L’économiste français et professeur à l’ESCP Europe, Jean-Marc Daniel, était l’invité du 50e petit déjeuner du management organisé par l’ESA et la SGBL. Responsable de l’enseignement d’économie aux élèves-ingénieurs du Corps des mines. Il est également chroniqueur au journal Le Monde, sur BFM Business, et directeur de la revue Sociétal.

Jean-Marc Daniel est économiste français et professeur à l’ESCP Europe.
Jean-Marc Daniel est économiste français et professeur à l’ESCP Europe. D.R.
Vous insistez sur l’importance de la forte chute des cours mondiaux de pétrole amorcée à la mi-2014. Sera-t-elle durable à votre avis ?
Oui, pour deux raisons principales. D’abord, le passage graduel de la première puissance économique mondiale du statut d’importateur net d’hydrocarbures vers celui d’exportateur net. La dépendance des États-Unis à l’égard des ressources étrangères a longtemps alimenté la spirale haussière des prix. À cela s’ajoute la baisse du coût de production du pétrole américain. À Dakota, par exemple, il varie entre 35 et 40 dollars.  Ensuite, l’enjeu énergétique de nos sociétés actuelles est de satisfaire la demande croissante en électricité tout en minimisant le recours aux sources fossiles. Ces facteurs combinés font que le prix du pétrole a vocation à rester durablement bas, aux alentours de 50 dollars. Les perspectives d’un baril à plus de 100 dollars sont désormais derrière nous. Nous sommes désormais entrés dans une ère du contre-choc pétrolier.

Quels en sont les principaux gagnants et perdants ?
Il faut distinguer trois catégories d’agents : les pays importateurs, les États exportateurs et les compagnies pétrolières. Les pays importateurs, comme le Japon, les pays européens et certains pays émergents, sont, sans doute, les grands gagnants. Quant à l’impact sur les États exportateurs, il dépend largement de leur structure fiscale ; aux États-Unis ou en Norvège, par exemple, les sources de revenus sont assez variées, ce qui limite les retombées négatives. En revanche pour d’autres pays, dont la palette fiscale est peu diversifiée, les conséquences sur l’équilibre financier se feront assez lourdement sentir. C’est le cas, parmi d’autres, de l’Arabie saoudite, de l’Algérie, du Venezuela et de la Russie. Enfin, les compagnies pétrolières seront, bien entendu, affectées négativement.

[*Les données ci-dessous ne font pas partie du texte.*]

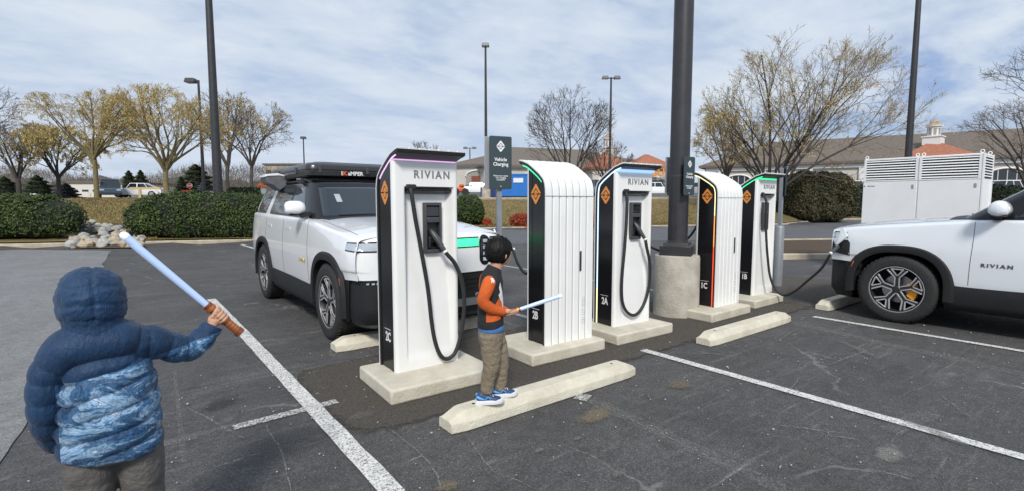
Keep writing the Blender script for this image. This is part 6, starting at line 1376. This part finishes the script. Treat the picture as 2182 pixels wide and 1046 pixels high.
def facade(t, F0, F1, dd, items):
    """items: (s0, s1, z0, z1, kind) along the front in metres"""
    F0 = Vector(F0); F1 = Vector(F1); ax = (F1-F0).normalized(); out_ = -Vector(dd).normalized()
    for s0, s1, z0, z1, kind in items:
        b = MB(); R_ = []
        def pt(s, z, o_): p = F0+ax*s+out_*o_; return Vector((p.x, p.y, z))
        if kind == 'arch':
            n = 12; w = (s1-s0)/2; rise = min(w*.45, (z1-z0)*.5); pts = [(s0, z0)]+[(s0+w-w*cos(pi*k/n), z1-rise+rise*sin(pi*k/n)) for k in range(n+1)]+[(s1, z0)]
            b.add([pt(s, z, .02) for s, z in pts], [tuple(range(len(pts)))]); o = b.build('arched_window', M_WIN, t, fix=False)
            fr = MB(); P2 = [pt(s, z, .08) for s, z in pts]; fr.tube(P2, .14, 4, caps=True); fr.build('window_frame', M_TRIM, o)
            mu = MB()
            for q in range(1, 4): s = s0+(s1-s0)*q/4; mu.tube([pt(s, z0, .05), pt(s, z1-rise*.3, .05)], .05, 4)
            mu.tube([pt(s0, (z0+z1)/2, .05), pt(s1, (z0+z1)/2, .05)], .05, 4); mu.build('mullion', M_TRIM, o)
        elif kind == 'recess':
            n = 12; w = (s1-s0)/2; rise = min(w*.45, (z1-z0)*.5); pts = [(s0, z0)]+[(s0+w-w*cos(pi*k/n), z1-rise+rise*sin(pi*k/n)) for k in range(n+1)]+[(s1, z0)]
            b.add([pt(s, z, .03) for s, z in pts], [tuple(range(len(pts)))]); o = b.build('arch_shade_panel', M_TRDK, t, fix=False); fr = MB(); fr.tube([pt(s, z, .08) for s, z in pts[1:-1]], .16, 4); fr.build('arch_trim', M_TRIM, o)  # flat panel, its darker colour paints in the shade of an arched recess
        else:
            m = {'win': M_WIN, 'board': M_BRK, 'band': M_TRIM, 'door': M_WIN, 'stone': mat('grey_stone', (.22, .21, .20), .9, var=.3, vs=2), 'pil': M_TRIM}[kind]; d_ = {'band': .35, 'pil': .30, 'stone': .12}.get(kind, .06)
            P_ = [pt(s, z, o_) for o_ in (-.05, d_) for s, z in ((s0, z0), (s1, z0), (s1, z1), (s0, z1))]; b.add(P_, [(4, 5, 6, 7), (3, 2, 1, 0), (0, 1, 5, 4), (1, 2, 6, 5), (2, 3, 7, 6), (3, 0, 4, 7)]); b.build({'win': 'shop_window', 'board': 'sign_board', 'band': 'cornice', 'door': 'door', 'stone': 'stone_base', 'pil': 'pilaster'}[kind], m, t)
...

Mais celles-ci investissent déjà depuis plusieurs années dans le développement de nouvelles activités, telles que les énergies renouvelables, la gestion énergétique etc.

Quelles conséquences sur les marchés ?
Outre le contre-choc pétrolier, le monde vit désormais une période de déflation avec comme première conséquence des taux d’intérêt réels négatifs. Les banques centrales vont, de ce fait, s’orienter progressivement vers une hausse des taux, comme cela est déjà le cas aux États-Unis et au Japon. Celle-ci fera baisser la valeur des obligations, incitant, par ailleurs, les entreprises à s’autofinancer à travers leurs fonds propres, ce qui est de nature à dynamiser le marché boursier. À cela s’ajoute l’accroissement des fonds de pension, reflet du vieillissement de la population, notamment en Europe, qui devrait également doper l’activité des places boursières de manière générale. 
En revanche, les perspectives sont moins optimistes pour les marchés asiatiques. Au Japon, par exemple, les gains engrangés par les investisseurs en yen, reconvertis en dollar, ne sont pas à la hauteur de ce qu’ils pouvaient espérer. C’est ce qui explique, en partie, la forte baisse de la Bourse de Tokyo au cours des derniers mois.

Quelles seront les orientations des principales monnaies dans les mois à venir ?
Le yen ne devrait pas connaître d’évolution majeure, car sa dévaluation permet d’améliorer le pouvoir d’achat des épargnants en dollar, de plus en plus nombreux, et de dynamiser la consommation interne au Japon.  Les perspectives d’évolution de l’euro sont en revanche assez floues. L’excédent extérieur de la zone euro exerce une pression à la hausse, tempérée toutefois par des anticipations mitigées sur la pérennité même de la zone ainsi qu’une politique de taux d’intérêt très bas.